To create a fictional Johannesburg that was bleak and gray, the filmmakers shot the movie during the winter months. They came across a landfill full of shacks about to be torn down because the authorities were moving residents to state-subsidized housing. The production bought the remaining shacks and created a fenced-off shooting area. Materials from the demolished shacks, including the garbage and scrap iron, were purchased and used to rebuild the rest of the shacks. This not only created an instant setting, but also a controlled shooting environment that felt completely authentic.
"The Hurt Locker"
"We were in a Palestinian refugee camp and we kind of took over their village," actor Jeremy Renner recalls. "There were kids throwing two-by-fours with nails on us. I had the (bomb disposal) suit on so I didn't care, but there were others around me who could have gotten hurt. I remember digging around through the dirt during the first (bomb scene) and there was a needle that got stuck in my arm. I was like, 'Uh, I hope that's part of the movie.' Thank goodness the needle only got stuck in the bomb suit and it didn't puncture the skin."
"Inglourious Basterds"
When dealing with actors, Quentin Tarantino routinely explains a character's history before and even after the period the movie covers. "Diane Kruger knew Bridget von Hammersmark's whole film career, right up until the moment that we intercept her story," he says. "She knew the signature role that made her famous in Germany. She also knew that, at one point, every Hollywood studio wanted their own Dietrich and Universal approached her to go to America, but she didn't." And Brad Pitt's scar? "The only people that know is me and Brad," Tarantino says. "It's a rope burn around his neck and it'll never be explained."
"Precious"
"Originally, in the fantasy scenes and in the reality scenes, Precious would see things in animation," filmmaker Lee Daniels says. "There were animated butterflies and bunny rabbits. There were little animated creatures that Mary (Mo'Nique) would sit on or step on by accident that Precious would fantasize. In fact, the movie ended with Precious walking away into an animated world." So what happened? "We couldn't afford it. But that was the way I wanted it to go: All dream sequences in animation."
"A Serious Man"
The Coens' most personal work to date has roots in two places: The Midwestern world they knew growing up, and the work of Nobel Prize winner Isaac Bashevis Singer, famous for writing about Jews in Polish shtetls not unlike the film's fictional folk tale prologue. For the contemporary part of their story, they not only drew on people they had met through their parents -- both academics -- to create the lead, a professor played by Michael Stuhlbarg, but even shot in the synagogue they attended as kids.
"Up"
In drawing the character of outcast pooch Dug, director Pete Docter looked at real-life dogs that were "a little heavy-set, happy but dumb-looking." Docter and his team stumbled on an online pet adoption site and browsed through it. "We found a dog that fit the bill exactly,"

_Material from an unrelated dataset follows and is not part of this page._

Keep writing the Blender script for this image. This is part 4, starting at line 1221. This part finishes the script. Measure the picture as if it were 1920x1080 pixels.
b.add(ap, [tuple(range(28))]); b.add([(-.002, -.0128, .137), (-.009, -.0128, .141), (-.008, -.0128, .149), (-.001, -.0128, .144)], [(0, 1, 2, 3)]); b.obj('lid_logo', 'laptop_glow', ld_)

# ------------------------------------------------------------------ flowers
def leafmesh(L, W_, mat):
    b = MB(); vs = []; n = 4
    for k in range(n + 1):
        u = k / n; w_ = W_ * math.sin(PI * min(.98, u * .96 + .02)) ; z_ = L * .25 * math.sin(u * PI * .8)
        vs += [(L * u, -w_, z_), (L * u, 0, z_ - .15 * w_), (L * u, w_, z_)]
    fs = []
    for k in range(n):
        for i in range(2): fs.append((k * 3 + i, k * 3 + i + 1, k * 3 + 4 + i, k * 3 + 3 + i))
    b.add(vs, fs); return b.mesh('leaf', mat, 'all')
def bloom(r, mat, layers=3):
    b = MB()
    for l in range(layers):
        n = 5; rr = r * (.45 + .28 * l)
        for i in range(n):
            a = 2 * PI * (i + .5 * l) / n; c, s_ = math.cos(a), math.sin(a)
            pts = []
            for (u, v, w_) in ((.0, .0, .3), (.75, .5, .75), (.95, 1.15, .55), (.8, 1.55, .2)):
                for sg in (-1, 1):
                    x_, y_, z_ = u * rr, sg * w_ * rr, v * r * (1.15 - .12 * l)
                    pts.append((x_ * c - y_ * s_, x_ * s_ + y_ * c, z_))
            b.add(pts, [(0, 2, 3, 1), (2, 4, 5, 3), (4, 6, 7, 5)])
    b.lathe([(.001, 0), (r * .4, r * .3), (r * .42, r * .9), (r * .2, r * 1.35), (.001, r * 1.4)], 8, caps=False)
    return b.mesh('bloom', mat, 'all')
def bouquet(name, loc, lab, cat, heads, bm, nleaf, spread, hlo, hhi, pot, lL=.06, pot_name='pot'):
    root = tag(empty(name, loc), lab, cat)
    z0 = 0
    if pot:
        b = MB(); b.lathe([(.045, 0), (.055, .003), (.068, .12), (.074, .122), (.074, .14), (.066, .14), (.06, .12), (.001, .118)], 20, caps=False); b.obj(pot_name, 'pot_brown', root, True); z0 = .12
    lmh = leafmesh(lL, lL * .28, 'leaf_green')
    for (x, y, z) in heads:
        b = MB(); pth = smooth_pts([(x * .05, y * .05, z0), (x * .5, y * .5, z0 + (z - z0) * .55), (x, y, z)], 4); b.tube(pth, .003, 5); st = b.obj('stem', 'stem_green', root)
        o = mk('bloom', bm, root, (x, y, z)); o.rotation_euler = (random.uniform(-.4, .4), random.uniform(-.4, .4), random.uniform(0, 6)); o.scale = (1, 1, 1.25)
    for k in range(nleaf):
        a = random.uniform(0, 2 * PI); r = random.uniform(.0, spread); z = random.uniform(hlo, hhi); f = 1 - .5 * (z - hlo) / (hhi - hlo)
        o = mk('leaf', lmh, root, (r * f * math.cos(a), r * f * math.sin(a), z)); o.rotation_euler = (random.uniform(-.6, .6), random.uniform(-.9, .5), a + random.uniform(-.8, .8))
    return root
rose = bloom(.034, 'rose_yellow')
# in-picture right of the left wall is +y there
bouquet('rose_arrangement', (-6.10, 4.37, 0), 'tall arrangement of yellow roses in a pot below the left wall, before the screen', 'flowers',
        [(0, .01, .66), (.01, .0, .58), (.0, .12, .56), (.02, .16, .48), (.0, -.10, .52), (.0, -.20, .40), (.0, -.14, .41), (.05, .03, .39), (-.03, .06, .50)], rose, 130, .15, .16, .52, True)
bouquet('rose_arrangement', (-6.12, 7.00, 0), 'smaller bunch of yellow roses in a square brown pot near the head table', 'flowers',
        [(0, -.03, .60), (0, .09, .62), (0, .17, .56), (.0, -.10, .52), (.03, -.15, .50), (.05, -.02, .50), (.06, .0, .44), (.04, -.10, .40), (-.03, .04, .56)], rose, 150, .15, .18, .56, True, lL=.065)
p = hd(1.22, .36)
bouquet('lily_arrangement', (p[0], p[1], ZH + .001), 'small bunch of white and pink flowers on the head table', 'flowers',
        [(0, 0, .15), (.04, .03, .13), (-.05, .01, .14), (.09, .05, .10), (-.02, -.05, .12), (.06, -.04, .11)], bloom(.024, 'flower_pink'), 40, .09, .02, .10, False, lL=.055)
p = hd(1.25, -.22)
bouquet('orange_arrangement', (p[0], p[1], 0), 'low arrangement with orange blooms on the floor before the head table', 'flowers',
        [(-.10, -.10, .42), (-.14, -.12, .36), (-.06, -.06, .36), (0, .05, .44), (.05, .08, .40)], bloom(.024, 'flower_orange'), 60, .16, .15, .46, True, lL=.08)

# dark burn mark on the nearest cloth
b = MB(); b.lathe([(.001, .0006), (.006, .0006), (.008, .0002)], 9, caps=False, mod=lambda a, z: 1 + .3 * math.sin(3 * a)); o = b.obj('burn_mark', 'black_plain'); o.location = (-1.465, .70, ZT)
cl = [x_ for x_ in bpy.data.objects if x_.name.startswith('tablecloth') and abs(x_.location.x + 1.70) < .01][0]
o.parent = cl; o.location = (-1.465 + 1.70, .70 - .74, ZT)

Docter says. "His name was Buddy Hackett. We took pictures off the Web site -- and he became the model for Dug." Since Docter's own dog had just passed away, he decided to inquire about adopting the real Buddy Hackett, but "he was already adopted out," Docter says. "Somewhere out there in the world, a family has the real-life Dug."
"Up in the Air"

In working for the first time with his son Jason, producer Ivan Reitman says he "had to learn early in the production to set aside any of the dad stuff altogether and really focus with Jason as I would (with any other director)." That said, "there were a number of things we disagreed on. Jason did what he wanted about 80% of the time and relented about 20%. With all the differences of opinion that we had on casting, Jason was absolutely right and I told him so after I saw dailies."